Snehal Shingavi, 26, a fifth-year graduate student in English, included in the class description for his undergraduate course a warning that "conservative thinkers are encouraged to seek other sections."

The description of the course, which examines the Palestinian narration of the resistance movement, also said there would be no debate about the right of Palestinians to fight for their own self-determination.

Chancellor Robert Berdahl said in a statement last week that the class would be watched to make sure qualified students are not turned away. The course currently is filled, with 17 students and a waiting list.

"It is imperative that our classrooms be free of indoctrination — indoctrination is not education," Berdahl said. "Classrooms must be places in which an open environment prevails and where students are free to express their views."

Shingavi, a leader of the campus group Students for Justice in Palestine, defended his course, saying he has a right to limit class themes.

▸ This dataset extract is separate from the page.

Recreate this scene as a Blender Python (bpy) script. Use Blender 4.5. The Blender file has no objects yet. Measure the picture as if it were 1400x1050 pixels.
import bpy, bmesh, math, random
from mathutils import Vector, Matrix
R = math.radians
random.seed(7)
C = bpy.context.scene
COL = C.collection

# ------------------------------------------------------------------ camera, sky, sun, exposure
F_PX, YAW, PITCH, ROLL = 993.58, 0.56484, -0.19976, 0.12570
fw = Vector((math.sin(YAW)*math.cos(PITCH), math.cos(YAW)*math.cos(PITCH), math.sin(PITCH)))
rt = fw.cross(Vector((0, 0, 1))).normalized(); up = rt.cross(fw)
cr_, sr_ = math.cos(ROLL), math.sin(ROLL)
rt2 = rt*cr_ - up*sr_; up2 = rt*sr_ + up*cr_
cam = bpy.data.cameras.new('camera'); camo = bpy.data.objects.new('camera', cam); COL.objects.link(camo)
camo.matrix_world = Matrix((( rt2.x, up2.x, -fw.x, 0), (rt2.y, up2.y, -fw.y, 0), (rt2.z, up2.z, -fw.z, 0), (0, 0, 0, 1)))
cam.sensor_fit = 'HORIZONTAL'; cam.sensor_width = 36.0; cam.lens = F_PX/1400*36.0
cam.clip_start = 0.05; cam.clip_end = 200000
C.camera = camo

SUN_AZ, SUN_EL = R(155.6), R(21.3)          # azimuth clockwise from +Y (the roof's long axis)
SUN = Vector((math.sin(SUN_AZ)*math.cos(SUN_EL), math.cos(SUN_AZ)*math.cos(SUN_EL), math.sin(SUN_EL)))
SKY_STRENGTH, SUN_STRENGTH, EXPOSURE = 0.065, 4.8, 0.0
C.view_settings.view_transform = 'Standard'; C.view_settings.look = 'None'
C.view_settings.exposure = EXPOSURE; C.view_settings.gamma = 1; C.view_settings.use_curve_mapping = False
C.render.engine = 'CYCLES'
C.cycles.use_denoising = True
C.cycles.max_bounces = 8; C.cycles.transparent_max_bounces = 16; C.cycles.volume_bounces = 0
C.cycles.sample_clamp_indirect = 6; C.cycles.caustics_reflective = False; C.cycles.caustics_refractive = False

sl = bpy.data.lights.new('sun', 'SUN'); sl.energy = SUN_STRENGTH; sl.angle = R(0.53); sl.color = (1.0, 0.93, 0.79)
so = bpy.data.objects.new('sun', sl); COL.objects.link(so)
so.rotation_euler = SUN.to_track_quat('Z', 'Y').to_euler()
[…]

"You can have a series of debates about Israel's right to destroy Palestine, but those are not germane to the questions about how Palestinians understand themselves and how they understand resistance," Shingavi said. "I'm not restricting the class. It is merely a warning that the course has certain kinds of themes that are at its core."

But civil liberties advocates say they consider Shingavi's attitude disturbing, especially at the birthplace of the Free Speech Movement.

"A professor teaching the African-American diaspora cannot say that any student who comes to this course has to accept my views of the struggle of blacks in America," said Thor Halvorssen, executive director of the Philadelphia-based Foundation for Individual Rights in Education.